A rare event in NC - enough to clear grocery store shelves!

A rare event in NC – enough to clear grocery store shelves!

Okay, I know all of you who live in colder climates are laughing at us. And believe me, even we who are snow starved cried in sympathy with the folks in Buffalo over the excess snow they had earlier this season. Too much of anything is bad, just as is too little. Which brings me to my point; what does this have to do with writing?

I recently read an excellent blog about the proper amount of description to use when developing a story, characters, or setting. There were points made on both sides of the issue; all of them valid.

For me, less is more.
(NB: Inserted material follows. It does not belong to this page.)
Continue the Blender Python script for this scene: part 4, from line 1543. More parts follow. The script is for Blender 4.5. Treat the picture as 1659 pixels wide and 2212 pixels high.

I believe in the reader’s ability to fill in the details according to their take on the written word. Now, I’m not talking basics here. We all need to know the character’s sex, age, location setting, and basic personality traits. But beyond that, what is needed?

There is a very prolific author whose stories I enjoy. But, I’ve noticed that in more recent books, some of the descriptions are overkill; way too many words to describe a relatively unimportant action, or trait. And that is when I start skipping pages to get on to the meat of the story.

There is another prolific author that I also enjoy reading and this person has a skill I truly admire; that of minimal description. With one or two words, this author paints a complete picture that I can not only see in my head, but feel as if I know the character or scene in question.

So, which way should an author go to be successful in writing? My preference is obvious. But, what about yours? Next time I will discuss some ideas about developing one’s descriptive skills. Meanwhile, I hope each and every one of you has the best Christmas holiday ever and a New Year filled with the best of the best of God’s blessings!